Without including any pictures, write out the listing below exactly.

—————

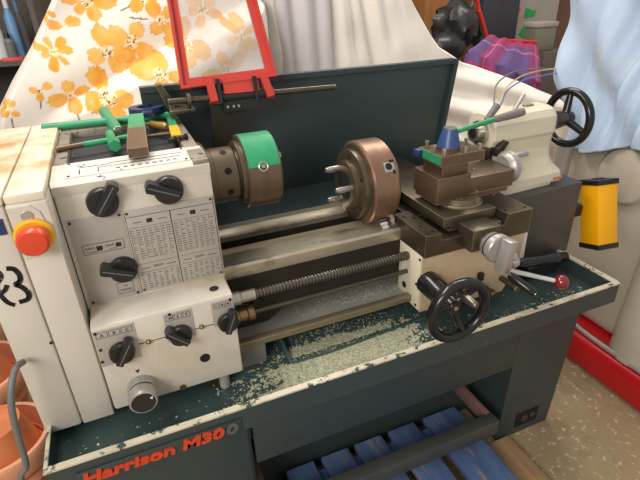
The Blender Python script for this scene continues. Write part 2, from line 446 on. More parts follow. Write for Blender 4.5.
# bed ----------------------------------------------------------------
BZ = .775
b = MB()
def wayprism(mb, prof, x0, x1): mb.prism(prof, YZ, x0, x1)
b.m(0).box(.13, 1.14, -.11, -.02, .655, BZ-.012); b.box(.13, 1.14, .03, .10, .69, BZ-.012)
b.box(.13, 1.14, -.02, .03, .66, .672)
for x in (.20, .42, .64, .86, 1.05): b.box(x, x+.03, -.02, .03, .672, BZ-.03)
b.prism([(.13, .60), (.21, .60), (.275, .66), (.13, .66)], XZ, -.108, .09)
bed = build('bed', b, 'darksteel', lathe)
b = MB(); b.prism([(.875, .578), (1.142, .578), (1.142, .792), (.875, .785)], XZ, -.116, .10, bev=.003); build('bed_end_cover', b, 'endgrey', bed, label='plain dark grey end cover')
b = MB(); b.prism([(-.11, BZ-.012), (-.11, BZ-.004), (-.106, BZ), (-.052, BZ), (-.05, BZ-.012)], YZ, .13, 1.142)
b.prism([(-.112, BZ-.028), (-.112, BZ-.004), (-.1095, BZ-.002), (-.1095, BZ-.028)], YZ, .13, 1.142)
build('bed_way', b, 'way', bed, label='front flat bed way')
b = MB(); b.prism([(-.050, BZ-.012), (-.046, BZ-.004), (-.034, BZ+.004), (-.022, BZ-.008), (-.020, BZ-.012)], YZ, .13, 1.142); build('bed_way', b, 'waybrown', bed, label='front raised bed way')
b = MB(); b.prism([(.03, BZ-.012), (.03, BZ), (.048, BZ), (.06, BZ+.008), (.072, BZ), (.1, BZ), (.1, BZ-.012)], YZ, .13, 1.142); build('bed_way', b, 'way', bed, label='rear bed way')
b = MB(); b.box(.13, .90, -.158, .14, .606, .612); pl = build('drip_tray', b, 'sheetgrey', bed)
b = MB(); b.box(.13, .88, -.176, -.158, .606, .6225, bev=.002); build('front_rail', b, 'waybrown', pl)
b = MB(); b.box(.14, .20, -.155, .14, TZ, .606, bev=.003); build('bed_foot', b, 'sheetgrey', bed)
b = MB(); b.box(.80, .875, -.11, .14, TZ, .606, bev=.003); build('bed_foot', b, 'darksteel', bed)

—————

Result of the task:
The Blender Python script for this scene continues. Write part 2, from line 446 on. More parts follow. Write for Blender 4.5.
# bed ----------------------------------------------------------------
BZ = .775
b = MB()
def wayprism(mb, prof, x0, x1): mb.prism(prof, YZ, x0, x1)
b.m(0).box(.13, 1.14, -.11, -.02, .655, BZ-.012); b.box(.13, 1.14, .03, .10, .69, BZ-.012)
b.box(.13, 1.14, -.02, .03, .66, .672)
for x in (.20, .42, .64, .86, 1.05): b.box(x, x+.03, -.02, .03, .672, BZ-.03)
b.prism([(.13, .60), (.21, .60), (.275, .66), (.13, .66)], XZ, -.108, .09)
bed = build('bed', b, 'darksteel', lathe)
b = MB(); b.prism([(.875, .578), (1.142, .578), (1.142, .792), (.875, .785)], XZ, -.116, .10, bev=.003); build('bed_end_cover', b, 'endgrey', bed, label='plain dark grey end cover')
b = MB(); b.prism([(-.11, BZ-.012), (-.11, BZ-.004), (-.106, BZ), (-.052, BZ), (-.05, BZ-.012)], YZ, .13, 1.142)
b.prism([(-.112, BZ-.028), (-.112, BZ-.004), (-.1095, BZ-.002), (-.1095, BZ-.028)], YZ, .13, 1.142)
build('bed_way', b, 'way', bed, label='front flat bed way')
b = MB(); b.prism([(-.050, BZ-.012), (-.046, BZ-.004), (-.034, BZ+.004), (-.022, BZ-.008), (-.020, BZ-.012)], YZ, .13, 1.142); build('bed_way', b, 'waybrown', bed, label='front raised bed way')
b = MB(); b.prism([(.03, BZ-.012), (.03, BZ), (.048, BZ), (.06, BZ+.008), (.072, BZ), (.1, BZ), (.1, BZ-.012)], YZ, .13, 1.142); build('bed_way', b, 'way', bed, label='rear bed way')
b = MB(); b.box(.13, .90, -.158, .14, .606, .612); pl = build('drip_tray', b, 'sheetgrey', bed)
b = MB(); b.box(.13, .88, -.176, -.158, .606, .6225, bev=.002); build('front_rail', b, 'waybrown', pl)
b = MB(); b.box(.14, .20, -.155, .14, TZ, .606, bev=.003); build('bed_foot', b, 'sheetgrey', bed)
b = MB(); b.box(.80, .875, -.11, .14, TZ, .606, bev=.003); build('bed_foot', b, 'darksteel', bed)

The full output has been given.